* **WHAT THE EXERCISE ASKS**
Report all lines holding "script".

* **DATASET ENTRIES**
↓↓↓

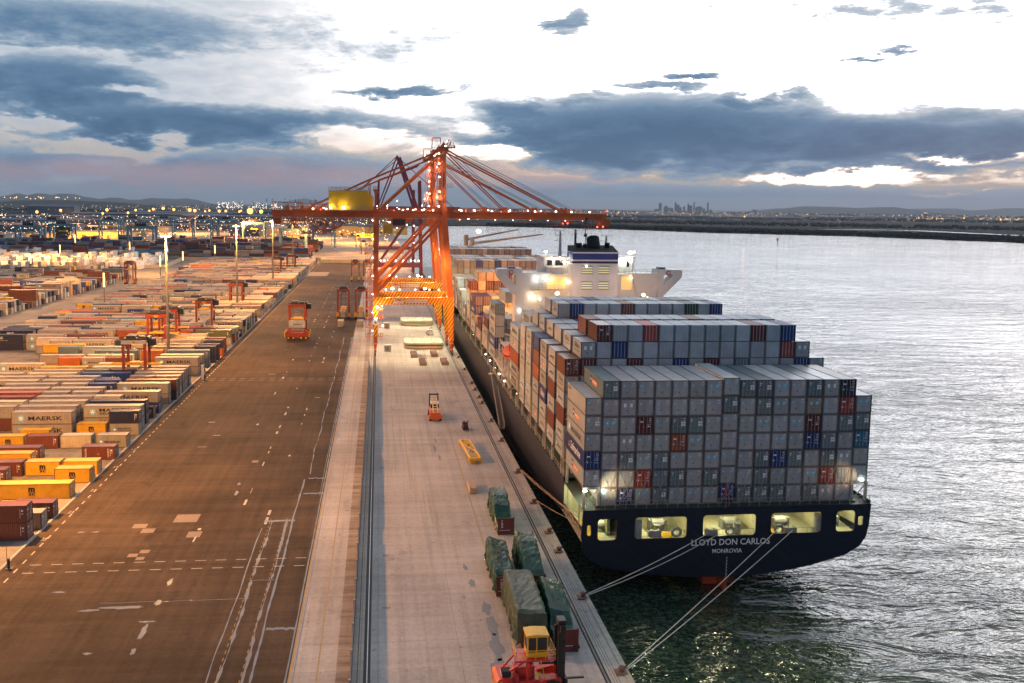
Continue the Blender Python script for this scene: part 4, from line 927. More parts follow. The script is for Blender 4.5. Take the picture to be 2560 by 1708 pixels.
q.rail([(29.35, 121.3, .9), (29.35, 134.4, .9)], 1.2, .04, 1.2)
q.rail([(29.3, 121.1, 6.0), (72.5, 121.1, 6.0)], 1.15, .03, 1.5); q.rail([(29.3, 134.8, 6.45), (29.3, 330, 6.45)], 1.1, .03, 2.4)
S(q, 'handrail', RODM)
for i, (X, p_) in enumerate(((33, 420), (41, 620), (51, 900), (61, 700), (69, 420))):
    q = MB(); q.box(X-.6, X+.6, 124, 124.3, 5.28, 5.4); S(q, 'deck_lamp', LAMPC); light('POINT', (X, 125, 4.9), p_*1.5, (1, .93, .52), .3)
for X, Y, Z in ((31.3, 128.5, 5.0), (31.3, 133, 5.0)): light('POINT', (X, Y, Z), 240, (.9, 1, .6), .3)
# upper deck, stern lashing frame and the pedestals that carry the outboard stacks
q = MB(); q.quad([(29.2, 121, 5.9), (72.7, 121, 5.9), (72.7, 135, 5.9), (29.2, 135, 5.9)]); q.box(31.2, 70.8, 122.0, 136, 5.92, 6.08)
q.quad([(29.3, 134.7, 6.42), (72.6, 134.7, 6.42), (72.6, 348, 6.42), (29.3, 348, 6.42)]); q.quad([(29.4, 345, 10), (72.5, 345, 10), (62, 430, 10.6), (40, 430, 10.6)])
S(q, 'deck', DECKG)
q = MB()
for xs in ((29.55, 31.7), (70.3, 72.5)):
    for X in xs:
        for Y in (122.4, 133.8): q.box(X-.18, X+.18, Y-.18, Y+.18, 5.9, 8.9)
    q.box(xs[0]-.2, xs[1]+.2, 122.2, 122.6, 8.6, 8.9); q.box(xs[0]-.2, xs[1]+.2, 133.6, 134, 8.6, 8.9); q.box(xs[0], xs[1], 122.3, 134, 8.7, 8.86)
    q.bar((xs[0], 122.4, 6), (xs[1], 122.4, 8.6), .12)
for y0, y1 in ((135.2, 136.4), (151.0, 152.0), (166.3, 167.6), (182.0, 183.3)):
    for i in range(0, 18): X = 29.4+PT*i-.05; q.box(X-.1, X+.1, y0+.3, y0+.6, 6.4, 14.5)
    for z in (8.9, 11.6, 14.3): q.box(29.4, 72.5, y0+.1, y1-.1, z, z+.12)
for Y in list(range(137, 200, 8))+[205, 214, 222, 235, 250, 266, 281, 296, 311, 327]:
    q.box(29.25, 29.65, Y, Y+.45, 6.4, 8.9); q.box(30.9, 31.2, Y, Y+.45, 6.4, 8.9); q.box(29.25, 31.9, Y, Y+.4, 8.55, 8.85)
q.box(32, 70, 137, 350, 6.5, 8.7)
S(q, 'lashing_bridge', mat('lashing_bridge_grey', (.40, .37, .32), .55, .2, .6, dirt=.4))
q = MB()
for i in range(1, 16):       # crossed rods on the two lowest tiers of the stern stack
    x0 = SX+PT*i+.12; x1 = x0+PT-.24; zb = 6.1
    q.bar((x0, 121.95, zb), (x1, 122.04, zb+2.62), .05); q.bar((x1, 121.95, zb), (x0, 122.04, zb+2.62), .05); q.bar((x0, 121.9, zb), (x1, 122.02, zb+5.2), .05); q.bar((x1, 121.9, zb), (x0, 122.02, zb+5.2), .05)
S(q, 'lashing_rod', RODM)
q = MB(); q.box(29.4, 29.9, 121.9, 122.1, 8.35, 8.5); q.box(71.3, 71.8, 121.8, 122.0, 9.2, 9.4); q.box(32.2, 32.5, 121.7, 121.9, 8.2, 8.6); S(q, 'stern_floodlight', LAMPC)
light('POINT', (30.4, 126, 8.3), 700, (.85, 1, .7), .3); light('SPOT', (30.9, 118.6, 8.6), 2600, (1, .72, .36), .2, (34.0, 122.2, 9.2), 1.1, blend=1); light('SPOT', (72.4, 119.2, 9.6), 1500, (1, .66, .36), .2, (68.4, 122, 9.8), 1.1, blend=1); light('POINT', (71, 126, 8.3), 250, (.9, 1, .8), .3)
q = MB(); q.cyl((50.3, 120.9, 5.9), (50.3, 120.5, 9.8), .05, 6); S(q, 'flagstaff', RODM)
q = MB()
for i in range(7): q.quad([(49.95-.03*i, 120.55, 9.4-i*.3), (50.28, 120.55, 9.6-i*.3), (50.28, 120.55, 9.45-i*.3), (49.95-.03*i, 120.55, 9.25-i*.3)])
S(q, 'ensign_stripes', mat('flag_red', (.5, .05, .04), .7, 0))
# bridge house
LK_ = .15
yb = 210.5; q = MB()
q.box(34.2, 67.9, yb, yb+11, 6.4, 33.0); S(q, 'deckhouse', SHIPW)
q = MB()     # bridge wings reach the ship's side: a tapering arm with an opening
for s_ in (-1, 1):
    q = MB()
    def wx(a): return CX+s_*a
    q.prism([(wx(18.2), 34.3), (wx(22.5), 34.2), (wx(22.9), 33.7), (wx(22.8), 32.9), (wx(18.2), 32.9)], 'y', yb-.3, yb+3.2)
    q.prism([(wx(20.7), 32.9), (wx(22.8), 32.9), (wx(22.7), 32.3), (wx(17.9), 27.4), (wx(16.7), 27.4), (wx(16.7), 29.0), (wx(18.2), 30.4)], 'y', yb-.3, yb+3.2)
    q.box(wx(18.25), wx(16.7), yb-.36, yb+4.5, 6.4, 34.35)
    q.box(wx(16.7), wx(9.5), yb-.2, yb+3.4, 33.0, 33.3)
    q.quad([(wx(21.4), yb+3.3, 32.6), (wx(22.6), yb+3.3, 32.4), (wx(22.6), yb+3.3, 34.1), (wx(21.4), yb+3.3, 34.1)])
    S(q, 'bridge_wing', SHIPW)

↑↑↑
↓↓↓

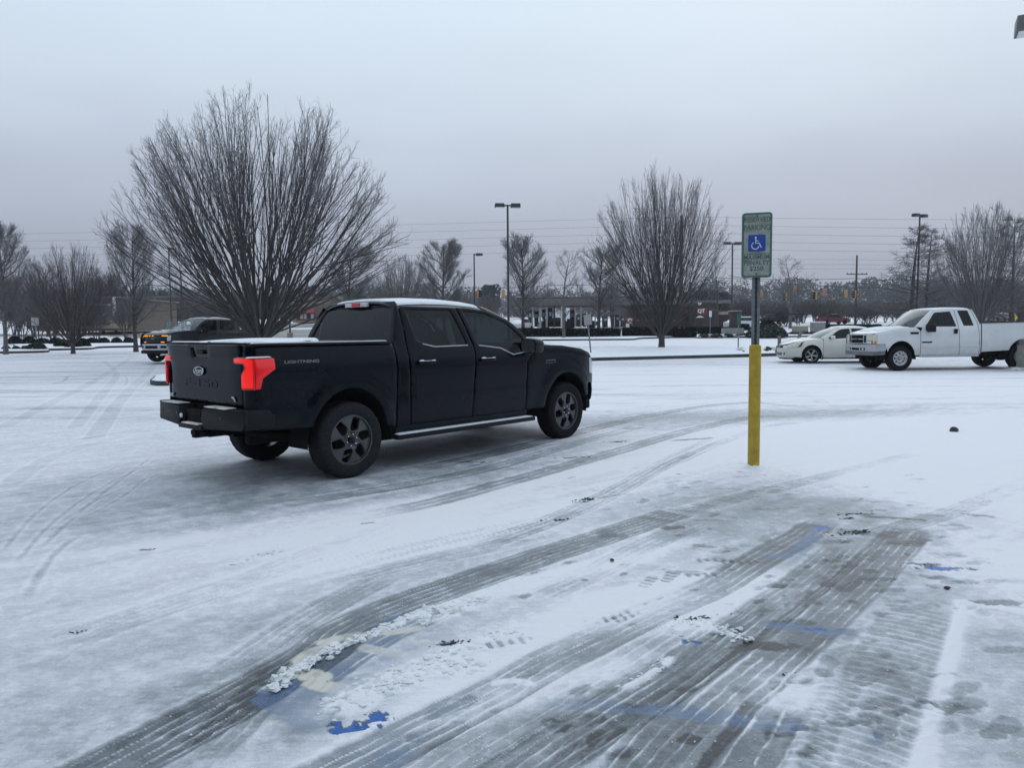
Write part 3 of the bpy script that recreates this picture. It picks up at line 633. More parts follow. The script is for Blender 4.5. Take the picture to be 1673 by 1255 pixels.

↑↑↑

* **RESULT OF THIS TASK**
Continue the Blender Python script for this scene: part 4, from line 927. More parts follow. The script is for Blender 4.5. Take the picture to be 2560 by 1708 pixels.
Write part 3 of the bpy script that recreates this picture. It picks up at line 633. More parts follow. The script is for Blender 4.5. Take the picture to be 1673 by 1255 pixels.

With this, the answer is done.